More than development. Norwalk redevelopment.

Transit

TIGER III Application

Another connectivity strategy in the plan is implementing a high-frequency transit service connecting the urban corridor’s uptown and downtown areas.  An effective high-frequency transit service — or, a “circulator” — would siphon off some portion of the everyday car traffic, provide a dry/warm alternative for that portion of the downtown population that, in good weather, normally bikes or walks, and promote an environmentally-friendly urban lifestyle in the city’s center.  Demographic trends in Norwalk strongly favor developing better transit, and, like most towns of a certain size in American history, Norwalk used to have such service.

What makes the idea particularly poignant for Norwalk is the city’s peculiar and unfortunate estrangement of its two major transit hubs, i.e., the Norwalk Transit District’s “Pulse Point,” in the Wall Street area, and Metro North’s South Norwalk Rail Station in SoNo.  While the riderships of these two transit systems may today have little overlap, the fact is that the “car-less” urban Norwalk resident (which an ever-denser and more trafficked Norwalk will want as many of as it can get) will occasionally need access not just to and from Norwalk, but also around Norwalk — and sometimes within the same trip.  But, currently, only one bus — the Route 10, leaving once every 20 minutes, and only until 7PM — connects the two hubs.  (One device that has been shown to defray the negative effects of long wait-times is making the schedule widely accessible, which the Norwalk Transit District did this year by joining the Google Transit network.)

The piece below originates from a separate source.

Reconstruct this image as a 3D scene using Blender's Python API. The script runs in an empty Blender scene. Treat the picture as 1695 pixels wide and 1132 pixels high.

What makes the idea particularly interesting for Norwalk is the stimulative effect such transit investments usually have on economic development.  Perhaps one way transit stimulates new development (in relevant ways for Norwalk) is via the significant cost savings related to the production of expensive structured parking spaces for new development.  In the absence of viable alternatives, Norwalk and its developers have been considering construction of up to $200 Million of new parking spaces.  As we have seen elsewhere, for that money, you could buy the Portland Streetcar system — twice (and quickly recoup the investment).

For many of these reasons, the Agency commissioned a feasibility study for a West Avenue Circulator a couple years ago.  After finding that such a concept was feasible, the Agency applied unsuccessfully for a federal grant to develop it.  The idea remains, however, and is discussed and refined in the Task A, Task B, and Task C reports.  Core concepts for the circulator are that it should be branded to be distinct from regular bus service, that it should be free to the user, and that it must run no less frequently than 5-7 minutes.  Vehicle type — trolley/fixed-guideway systems versus rubber-tire approaches — remains an open question.  Examples like Chattanooga and Cleveland show that you don’t necessarily have to have a trolley system to succeed with your circulator.